>> start Provided data

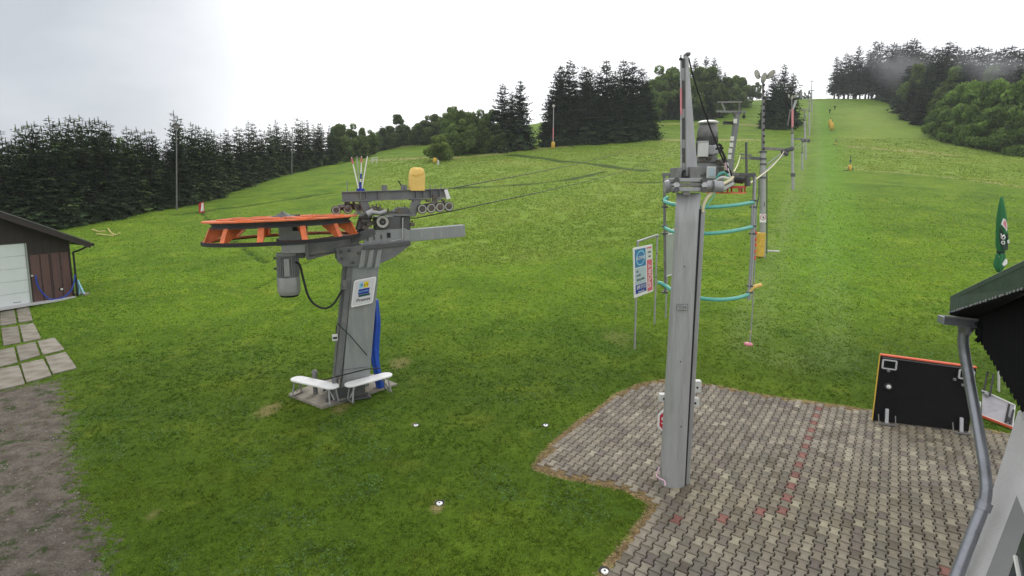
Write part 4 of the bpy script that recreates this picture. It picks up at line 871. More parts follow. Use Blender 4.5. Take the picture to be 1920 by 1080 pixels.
# sign plate on the front of the mast
sp = F.poly([(664, 526), (706, 518), (699, 568), (658, 577)], -.36)
def rounded(P, r, n=5):
    out = []
    for i in range(4):
        p, a_, b_ = P[i], P[i - 1], P[(i + 1) % 4]; u, v = (a_ - p).normalized() * r, (b_ - p).normalized() * r
        for k in range(n + 1):
            t = k / n; out.append(p + u * (1 - t) ** 2 + v * t ** 2)
    return out
cs = sum(sp, V3((0, 0, 0))) / 4; S1 = [cs + (p - cs) for p in sp]
mb = MB(); mb.prism(rounded(S1, .06), (0, .012, 0)); sgn = mb.build('sign_plate', M['white'], st, label='white lift maker plate with coloured logo')
mb = MB(); mb.prism(rounded([cs + (p - cs) * .9 - V3((0, .004, 0)) for p in S1], .05), (0, .003, 0)); mb.build('plate_face', M['panel'], sgn)
ex = (S1[1] - S1[0]); ez = (S1[0] - S1[3])
def sg_quad(u0, v0, u1, v1, mt, name, d=.010, skew=0):
    m_ = MB(); o_ = S1[3]; m_.prism([o_ + ex * u + ez * v - V3((0, d, 0)) for u, v in ((u0, v0), (u1, v0), (u1 + skew, v1), (u0 + skew, v1))], (0, .002, 0)); return m_.build(name, mt, sgn)
sg_quad(.26, .66, .43, .88, M['skyblue'], 'logo_block'); sg_quad(.47, .66, .67, .88, M['yellowi'], 'logo_block')
sg_quad(.25, .43, .74, .63, M['navy'], 'logo_bar'); sg_quad(.28, .34, .79, .42, M['tealink'], 'logo_bar')
MX = Matrix((ex.normalized(), ez.normalized(), V3((0, -1, 0)))).transposed().to_4x4()
def put(u, v, d=.012): return Matrix.Translation(S1[3] + ex * u + ez * v - V3((0, d, 0))) @ MX
text_mesh('Pramet', .125, put(.52, .22), M['ink'], 'plate_lettering', sgn); text_mesh('SLOVAK', .075, put(.49, .53), M['skyblue'], 'plate_lettering', sgn)
text_mesh('4', .11, put(.36, .77), M['ink'], 'plate_lettering', sgn); text_mesh('LV', .10, put(.57, .76), M['ink'], 'plate_lettering', sgn)
# motor cable, strap and boxes on the flank of the mast
P_ = [F.L(x, y, -.2 - .05 * (1 - abs(i - 4) / 4)) for i, (x, y) in enumerate([(554, 491), (562, 497), (568, 520), (578, 555), (592, 572), (610, 578), (625, 570), (638, 550), (645, 538)])]
def spline(P, n=6):
    P = [V3(p) for p in P]; Q = [P[0] * 2 - P[1]] + P + [P[-1] * 2 - P[-2]]; o_ = []
    for i in range(1, len(Q) - 2):
        for k in range(n):
            t = k / n; o_.append(.5 * ((2 * Q[i]) + (-Q[i - 1] + Q[i + 1]) * t + (2 * Q[i - 1] - 5 * Q[i] + 4 * Q[i + 1] - Q[i + 2]) * t * t + (-Q[i - 1] + 3 * Q[i] - 3 * Q[i + 1] + Q[i + 2]) * t ** 3))
    return o_ + [P[-1]]
mb = MB(); mb.tube(spline(P_), .028, 8); mb.build('motor_cable', M['black'], st)
c = F.L(646, 534, -.30); mb = MB(); mb.box(c, (.10, .1, .16)); mb.box(c + V3((0, 0, .10)), (.13, .12, .03)); mb.box(c - V3((0, 0, .10)), (.13, .12, .03)); mb.build('cable_clamp', M['galvd'], st, .01)
c = F.L(628, 633, -.36); mb = MB(); mb.box(c, (.14, .06, .18)); bx = mb.build('switch_box', M['offwhite'], st, .02); mb = MB(); mb.box(c - V3((0, .035, 0)), (.10, .01, .05)); mb.build('keyhole_plate', M['black'], bx)
mb = MB(); mb.tube([F.L(632, 606, -.40), F.L(655, 628, -.41), F.L(688, 666, -.38)], .014, 6); mb.build('strap', M['black'], st)
mb = MB(); mb.tube([F.L(607, 712, -.45), F.L(640, 704, -.48), F.L(688, 692, -.46), F.L(714, 690, -.1)], .016, 6); mb.build('lower_strap', M['black'], st)
c = F.L(631, 610, -.36); mb = MB(); mb.tube([c, c + V3((-.02, 0, -.2)), F.L(628, 625, -.36)], .012, 6); mb.build('switch_cable', M['black'], st)
# haul ropes
LM = Matrix.Translation(sg) @ Matrix.Rotation(SR, 4, 'Z')
def W_(p): return LM @ V3(p)
def rope(pts, r, name, label, matr=M['cable'], cat='cable', group=None, n=6):
    loc = pts[0]; mb = MB(); mb.tube([V3(p) for p in pts], r, n); o_ = mb.build(name, matr, None, loc=loc); return tag(o_, label, cat, group)
def sag(a, b, s, n=14): return [V3(a).lerp(V3(b), k / n) - V3((0, 0, s * 4 * (k / n) * (1 - k / n))) for k in range(n + 1)]
e1, e2 = at(1222, 254, 132), at(1290, 259, 126)
rope(sag(W_(F.L(836, 355, .30)), e1, 1.0), .016, 'haul_cable', 'upper steel haul cable running from the orange wheel station up to the tree clump')
rope([W_(F.L(673, 410, -.1)), W_(F.L(780, 409, -.1))] + sag(W_(F.L(845, 396, -.14)), e2, 1.4), .016, 'haul_cable', 'lower steel haul cable leaving the four rollers towards the steel mast')
# yellow hood on the upper beam
hd = empty('rain_hood', W_(F.L(782, 356, 0)), 'yellow fabric hood tied over a device on top of the roller beam', 'hood', None, SR)
mb = MB(); prof_h = [(0, .0), (0, .2), (-.01, .4), (-.03, .5), (-.09, .57), (-.2, .60)]; w2 = .215; dd = .12; ring_ = []
for (ins, z) in [(0, -.02), (.0, .15), (-.005, .3), (.005, .42), (.02, .50), (.05, .56), (.11, .595)]:
    w_ = w2 - ins; d_ = dd - ins * .6; L_ = []
    for k in range(28):
        a = 2 * math.pi * k / 28; ca_, sa = math.cos(a), math.sin(a); x = w_ * math.copysign(abs(ca_) ** .45, ca_); y = d_ * math.copysign(abs(sa) ** .45, sa); wr_ = .008 * math.sin(k * 2.4 + z * 14) * (1 if z > 0 else .5)
        L_.append((x * (1 + wr_ * 2) + (.02 if z < .4 else .02) * (z - .3), y + wr_, z + (.015 * math.sin(k * 1.7) if z > .45 else 0)))
    ring_.append(L_)
vs = [p for r_ in ring_ for p in r_]; fs = [(i * 28 + k, i * 28 + (k + 1) % 28, (i + 1) * 28 + (k + 1) % 28, (i + 1) * 28 + k) for i in range(6) for k in range(28)] + [tuple(range(6 * 28, 7 * 28))]
mb.add(vs, fs, True); mb.build('hood', M['paleyellow'], hd)
mb = MB(); mb.tube([(-.15, -.135, .42), (-.05, -.14, .36), (.0, -.14, .42), (.08, -.14, .40), (.16, -.135, .46)], .008, 5); mb.build('cord', M['yellow'], hd)
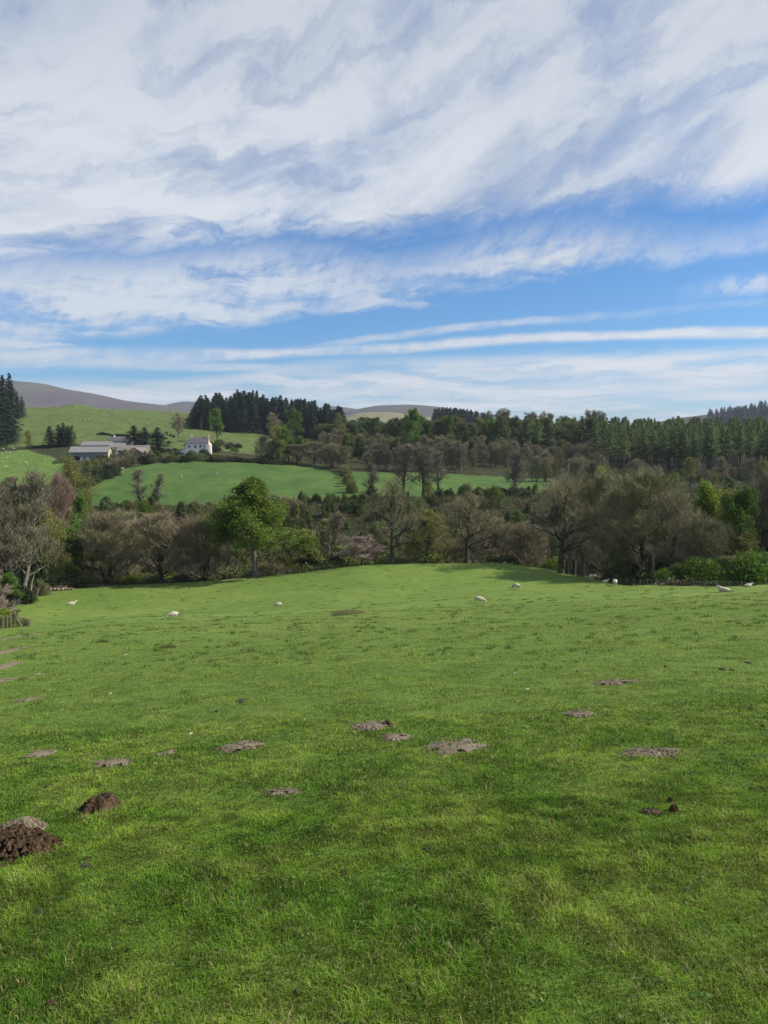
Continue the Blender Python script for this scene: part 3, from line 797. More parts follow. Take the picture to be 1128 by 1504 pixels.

>> end Provided data

Directions
Find every line in the records above that holds the word "pixels", and copy each one.

Problem solution
Write part 4 of the bpy script that recreates this picture. It picks up at line 871. More parts follow. Use Blender 4.5. Take the picture to be 1920 by 1080 pixels.
Continue the Blender Python script for this scene: part 3, from line 797. More parts follow. Take the picture to be 1128 by 1504 pixels.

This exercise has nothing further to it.